* START *

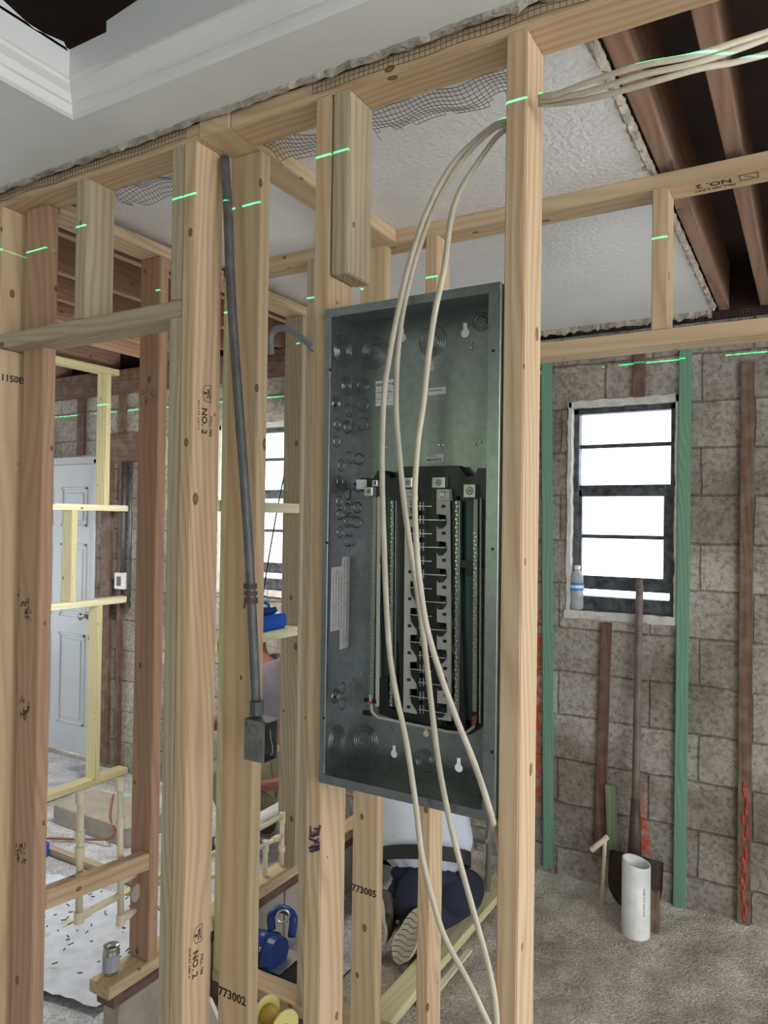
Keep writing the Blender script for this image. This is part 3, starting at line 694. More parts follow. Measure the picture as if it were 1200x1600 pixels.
for i in range(26):
    z = .08 + i * .022; xx = -.237 + random.uniform(-.009, .009); l = random.uniform(.02, .05); bm_tube(bm, [(xx, YB - .0242, z - l / 2), (xx + .002, YB - .0246, z), (xx, YB - .0242, z + l / 2)], [.002, random.uniform(.004, .009), .0015], 6, flat=1)
PAINTR = plain('red_paint', (176, 72, 52), .6, vary=.3, vscale=40)
k = from_bm('paint_mark', bm, PAINTR, fr); k['label'] = 'sprayed red paint'

for x, z0, lb in ((-3.945, 1.33, 'steel conduit running down to the white outlet box'), (-3.885, 1.1, 'second steel conduit right beside the outlet conduit')):
    tag(tube('conduit', [(x, YB - .045, z0), (x, YB - .045, 1.6), (x, YB - .045, 2.06)], .013, STEEL_D), lb, 'pipe')
t = empty('outlet_box', (-3.955, YB - .03, 1.21), 'white electrical outlet box with dark opening on the wall conduit', 'outlet')
boxes('box_shell', [((-4.0, YB - .07, 1.215), (-3.91, YB - .002, 1.325))], PVCW, t, .004)
box('receptacle', (-3.972, YB - .074, 1.238), (-3.938, YB - .070, 1.300), BLACKP, t)

# ------------------------------------------------------------------ ink stamps on the studs
def grade(st, side, x, y, z, s, flip=1):
    """grade stamp on a +X face reading downwards"""
    r = (0, 0, -1 * flip); u = (0, 1 * flip, 0)
    o = Vector((x, y, z))
    mesh_text('grade_stamp', 'NO. 2', .026 * s, o + Vector((0, -.003, -.012)) * flip, r, u, INK, st, bold=.0004)
    mesh_text('grade_stamp', 'MILL 788', .014 * s, o + Vector((0, .018, -.022)) * flip, r, u, INK, st)
    mesh_text('grade_stamp', 'KD-HT SYP  S-DRY 15', .008 * s, o + Vector((0, -.021, 0)) * flip, r, u, INK, st)
    bm = bmesh.new(); c = o + Vector((.0006, .004, .052)) * 1
    if flip < 0: c = o + Vector((.0006, -.004, -.052))
    sh = [(-.012, .020), (.012, .020), (.016, .0), (.012, -.020), (-.012, -.020), (-.019, 0)]
    P = [c + Vector((0, a * flip, b * flip)) for a, b in [(.014, .020), (.014, -.020), (-.006, -.018), (-.014, 0), (-.006, .018)]]
    for i in range(5): bm_tube(bm, [P[i], P[(i + 1) % 5]], .0007, 4)
    from_bm('grade_stamp', bm, INK, st)
    mesh_text('grade_stamp', 'WC', .015 * s, c + Vector((0, .004 * flip, 0)), r, u, INK, st, bold=.0003)
    mesh_text('grade_stamp', 'B', .014 * s, c + Vector((0, -.006 * flip, 0)), r, u, INK, st, bold=.0003)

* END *

Task requirements -
Leave out the pictures and restate, word for word, the lines from the top of the data through the line containing "k = from_bm('paint_mark', bm, PAINTR, fr);", both included.

Output -
Keep writing the Blender script for this image. This is part 3, starting at line 694. More parts follow. Measure the picture as if it were 1200x1600 pixels.
for i in range(26):
    z = .08 + i * .022; xx = -.237 + random.uniform(-.009, .009); l = random.uniform(.02, .05); bm_tube(bm, [(xx, YB - .0242, z - l / 2), (xx + .002, YB - .0246, z), (xx, YB - .0242, z + l / 2)], [.002, random.uniform(.004, .009), .0015], 6, flat=1)
PAINTR = plain('red_paint', (176, 72, 52), .6, vary=.3, vscale=40)
k = from_bm('paint_mark', bm, PAINTR, fr); k['label'] = 'sprayed red paint'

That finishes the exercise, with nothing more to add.